Para peserta diskusi hampir semua sepakat bahwa kisah-kisah yang diangkat terlalu main stream. Kisahnya jamak diketahui khalayak pembaca yang senang dengan buku-buku semacam ini. Jadi, tidak ada yang baru sama sekali dengan kisah yang diangkatnya. Orang sudah bosan dengan kisah-kisah itu melulu, seperti Jalaluddin Rumi dan Mahatma Gandhi, sebagaimana ada dalam buku ini. Pembaca pemula mungkin akan takjub dengan kisah-kisah tersebut karena baru mendengarnya, tapi bagi pembaca yang terbiasa dengan kisah-kisah itu tidak merasakan hal yang baru.

Tidak hanya itu, Peng juga mengkritik soal kisah yang tidak pas untuk diangkat pesannya. Misalnya kisah Nabi Musa yang memukulkan tongkatnya sehingga dapat membelah lautan. Itu terlalu absurd bagi manusia biasa. Musa bukanlah sandingan dengan manusia biasa. Jadi tidaklah tepat untuk mengambil sampel kisahnya lewat Musa, notabene-nya seorang Nabi yang mendapat mukjizat dan mendapat bimbingan Ilahi.

Ada juga kisah yang hanya indah dalam buku, tapi pada realitanya tidak seindah itu. Seperti kisah tentang burung yang sayapnya patah. Walaupun pesannya benar, tapi susah sekali untuk diamalkan dalam keseharian.



Niam memberikan masukan berharga agar penulis mengangkat kisah-kisah orang  biasa tapi punya prestasi luar biasa. Karena, ada begitu banyak di sekitar kita orang-orang hebat namun tidak populer dan tidak menjual di mata media. Itulah sebetulnya yang harus diangkat.
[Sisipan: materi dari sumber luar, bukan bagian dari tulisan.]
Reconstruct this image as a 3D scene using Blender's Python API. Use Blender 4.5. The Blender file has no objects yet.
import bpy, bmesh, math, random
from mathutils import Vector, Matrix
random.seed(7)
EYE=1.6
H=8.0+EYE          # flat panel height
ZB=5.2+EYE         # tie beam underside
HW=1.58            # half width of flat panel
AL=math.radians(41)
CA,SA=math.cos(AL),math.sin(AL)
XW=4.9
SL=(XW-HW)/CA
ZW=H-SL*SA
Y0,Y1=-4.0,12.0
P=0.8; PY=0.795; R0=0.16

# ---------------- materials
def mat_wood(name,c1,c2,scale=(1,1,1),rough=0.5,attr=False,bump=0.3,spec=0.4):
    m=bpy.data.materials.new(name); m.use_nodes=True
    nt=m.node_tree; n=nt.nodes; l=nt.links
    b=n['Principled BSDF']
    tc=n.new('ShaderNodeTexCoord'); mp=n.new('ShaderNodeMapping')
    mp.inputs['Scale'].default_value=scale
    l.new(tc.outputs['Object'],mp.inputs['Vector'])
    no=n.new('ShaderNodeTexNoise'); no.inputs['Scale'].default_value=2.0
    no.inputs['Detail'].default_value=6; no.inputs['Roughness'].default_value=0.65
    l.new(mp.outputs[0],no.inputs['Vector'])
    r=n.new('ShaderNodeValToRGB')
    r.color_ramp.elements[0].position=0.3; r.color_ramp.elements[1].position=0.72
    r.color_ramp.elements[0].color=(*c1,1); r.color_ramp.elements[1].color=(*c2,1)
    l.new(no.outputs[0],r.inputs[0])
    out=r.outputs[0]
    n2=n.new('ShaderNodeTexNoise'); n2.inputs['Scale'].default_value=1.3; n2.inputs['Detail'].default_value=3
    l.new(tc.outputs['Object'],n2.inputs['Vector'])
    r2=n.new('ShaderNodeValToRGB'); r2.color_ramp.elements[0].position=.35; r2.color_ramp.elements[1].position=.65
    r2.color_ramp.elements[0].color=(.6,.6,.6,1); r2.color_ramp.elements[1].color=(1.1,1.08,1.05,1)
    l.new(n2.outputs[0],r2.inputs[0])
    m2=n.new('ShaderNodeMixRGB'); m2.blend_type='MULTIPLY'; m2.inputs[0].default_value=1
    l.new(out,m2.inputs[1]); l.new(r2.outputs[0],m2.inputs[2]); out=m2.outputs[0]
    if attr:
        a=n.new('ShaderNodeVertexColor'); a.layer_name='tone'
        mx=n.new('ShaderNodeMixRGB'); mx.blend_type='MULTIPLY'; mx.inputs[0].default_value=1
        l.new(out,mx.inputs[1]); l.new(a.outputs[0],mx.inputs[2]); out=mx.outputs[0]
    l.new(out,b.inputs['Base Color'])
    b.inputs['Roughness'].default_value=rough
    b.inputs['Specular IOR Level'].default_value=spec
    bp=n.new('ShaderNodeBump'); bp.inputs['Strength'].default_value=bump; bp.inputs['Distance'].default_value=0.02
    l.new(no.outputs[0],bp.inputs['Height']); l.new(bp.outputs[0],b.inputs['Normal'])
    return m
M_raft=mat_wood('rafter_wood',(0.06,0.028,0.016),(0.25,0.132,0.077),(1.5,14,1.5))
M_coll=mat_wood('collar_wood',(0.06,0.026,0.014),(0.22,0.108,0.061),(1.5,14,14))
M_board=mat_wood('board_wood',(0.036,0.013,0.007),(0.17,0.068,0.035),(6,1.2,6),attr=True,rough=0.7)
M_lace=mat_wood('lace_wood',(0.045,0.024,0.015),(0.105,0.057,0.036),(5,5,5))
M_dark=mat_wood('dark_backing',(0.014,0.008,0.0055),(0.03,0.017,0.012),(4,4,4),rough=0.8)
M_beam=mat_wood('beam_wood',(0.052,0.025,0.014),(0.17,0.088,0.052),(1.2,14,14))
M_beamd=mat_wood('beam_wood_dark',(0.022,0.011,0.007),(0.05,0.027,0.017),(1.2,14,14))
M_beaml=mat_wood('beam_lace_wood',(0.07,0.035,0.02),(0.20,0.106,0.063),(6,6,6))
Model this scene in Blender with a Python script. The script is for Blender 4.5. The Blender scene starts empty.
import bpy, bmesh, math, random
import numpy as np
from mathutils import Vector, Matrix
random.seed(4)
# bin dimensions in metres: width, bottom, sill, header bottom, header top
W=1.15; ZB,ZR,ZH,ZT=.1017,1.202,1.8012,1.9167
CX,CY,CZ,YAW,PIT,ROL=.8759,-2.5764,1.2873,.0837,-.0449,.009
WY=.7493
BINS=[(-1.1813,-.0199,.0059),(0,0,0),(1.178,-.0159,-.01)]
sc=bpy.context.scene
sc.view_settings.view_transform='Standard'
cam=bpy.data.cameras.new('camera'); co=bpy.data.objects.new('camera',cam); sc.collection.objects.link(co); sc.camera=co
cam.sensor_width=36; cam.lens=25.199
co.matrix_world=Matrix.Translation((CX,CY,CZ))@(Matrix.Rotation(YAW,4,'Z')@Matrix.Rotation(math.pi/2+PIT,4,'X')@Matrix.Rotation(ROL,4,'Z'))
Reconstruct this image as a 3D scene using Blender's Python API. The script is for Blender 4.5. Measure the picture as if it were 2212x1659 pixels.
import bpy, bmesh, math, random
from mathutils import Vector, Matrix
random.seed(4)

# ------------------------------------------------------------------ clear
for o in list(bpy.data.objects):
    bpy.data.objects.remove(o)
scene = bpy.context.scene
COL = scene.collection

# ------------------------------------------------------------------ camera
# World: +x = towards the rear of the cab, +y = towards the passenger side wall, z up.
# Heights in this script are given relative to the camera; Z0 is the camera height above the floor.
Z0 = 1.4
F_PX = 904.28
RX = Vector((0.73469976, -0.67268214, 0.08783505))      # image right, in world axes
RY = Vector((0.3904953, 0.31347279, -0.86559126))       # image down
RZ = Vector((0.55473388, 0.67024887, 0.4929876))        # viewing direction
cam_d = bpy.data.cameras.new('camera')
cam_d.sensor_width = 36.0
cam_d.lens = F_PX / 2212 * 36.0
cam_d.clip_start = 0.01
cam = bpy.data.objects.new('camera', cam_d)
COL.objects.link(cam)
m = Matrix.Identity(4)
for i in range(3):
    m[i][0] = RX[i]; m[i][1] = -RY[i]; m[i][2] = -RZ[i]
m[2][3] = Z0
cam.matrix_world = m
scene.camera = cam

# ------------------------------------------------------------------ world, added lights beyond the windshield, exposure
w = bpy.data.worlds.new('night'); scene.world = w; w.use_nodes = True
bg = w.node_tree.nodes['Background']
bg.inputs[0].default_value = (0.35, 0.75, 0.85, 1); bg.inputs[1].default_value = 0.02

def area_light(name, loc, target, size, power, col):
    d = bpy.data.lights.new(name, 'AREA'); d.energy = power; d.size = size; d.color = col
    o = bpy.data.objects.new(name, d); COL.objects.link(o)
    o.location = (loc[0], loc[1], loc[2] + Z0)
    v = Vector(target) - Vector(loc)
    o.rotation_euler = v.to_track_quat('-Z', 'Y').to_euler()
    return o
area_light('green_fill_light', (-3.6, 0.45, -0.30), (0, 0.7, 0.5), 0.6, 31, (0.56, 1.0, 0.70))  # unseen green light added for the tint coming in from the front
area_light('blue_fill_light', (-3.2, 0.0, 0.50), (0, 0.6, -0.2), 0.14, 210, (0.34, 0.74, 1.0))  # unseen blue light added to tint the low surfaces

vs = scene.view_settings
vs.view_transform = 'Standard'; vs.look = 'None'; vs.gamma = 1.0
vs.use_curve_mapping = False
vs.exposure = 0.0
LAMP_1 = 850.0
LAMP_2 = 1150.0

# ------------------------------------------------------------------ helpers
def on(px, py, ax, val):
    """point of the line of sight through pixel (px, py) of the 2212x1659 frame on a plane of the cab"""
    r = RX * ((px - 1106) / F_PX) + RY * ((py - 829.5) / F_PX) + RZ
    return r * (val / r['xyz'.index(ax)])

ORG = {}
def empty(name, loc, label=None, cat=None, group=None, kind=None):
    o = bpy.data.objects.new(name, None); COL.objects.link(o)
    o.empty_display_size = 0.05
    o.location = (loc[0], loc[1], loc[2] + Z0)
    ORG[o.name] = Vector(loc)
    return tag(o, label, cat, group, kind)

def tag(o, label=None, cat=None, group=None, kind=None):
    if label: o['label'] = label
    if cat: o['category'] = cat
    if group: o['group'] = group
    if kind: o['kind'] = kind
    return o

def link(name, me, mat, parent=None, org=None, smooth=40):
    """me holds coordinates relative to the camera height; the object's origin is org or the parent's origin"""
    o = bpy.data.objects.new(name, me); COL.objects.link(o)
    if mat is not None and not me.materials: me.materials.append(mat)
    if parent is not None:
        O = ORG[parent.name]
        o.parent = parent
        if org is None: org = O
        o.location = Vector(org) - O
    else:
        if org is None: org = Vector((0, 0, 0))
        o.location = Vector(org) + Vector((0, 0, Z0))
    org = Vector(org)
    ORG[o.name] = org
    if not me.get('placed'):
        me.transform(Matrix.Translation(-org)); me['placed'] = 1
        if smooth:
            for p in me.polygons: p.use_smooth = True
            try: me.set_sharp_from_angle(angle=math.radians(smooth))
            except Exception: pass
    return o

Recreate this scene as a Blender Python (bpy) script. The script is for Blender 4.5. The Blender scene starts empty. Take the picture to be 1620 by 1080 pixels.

Masukan dari Niam diamini oleh Peng Khen Sun. Bahwa dengan mengangkat orang-orang yang berada di sekitar kita itu lebih nyata dan konkret. Dan saat mengisahkankannya akan otentik, karena tidak semua orang menuliskan kisa orang tersebut.

Tidak hanya itu, ada beberapa judul yang dipaksakan untuk dimasukkan ke dalam buku ini. Misalnya, bab “Apa Kabar Cinta?” “Saya tidak menemukan apa-apa dalam tulisan itu. Kesannya hanya sisipan saja, sekadar menambah tulisan agar menambah halaman,” ujar Niam. Ada juga tulisan yang masih membutuhkan penjelasan. Kisah dan pesannya masih menggantung. Tulisan yang dimaksud adalah “Imam Syafi’i Hafal Al-Quran di Usia Tujuh Tahun”. Justru tentang Imam Syafi’i hanya sedikit saja disinggung, selebihnya soal lain.


Peserta diskusi sepakat bahwa buku ini layak dibaca semua kalangan, terutama kalangan menengah. Karena ini adalah sebuah buku yang sangat diperlukan untuk zaman sekarang dimana “keuangan yang maha esa” menjadi panglimanya. Buku ini menjadi lonceng pengingat akan hakikat hidup yang sebenarnya.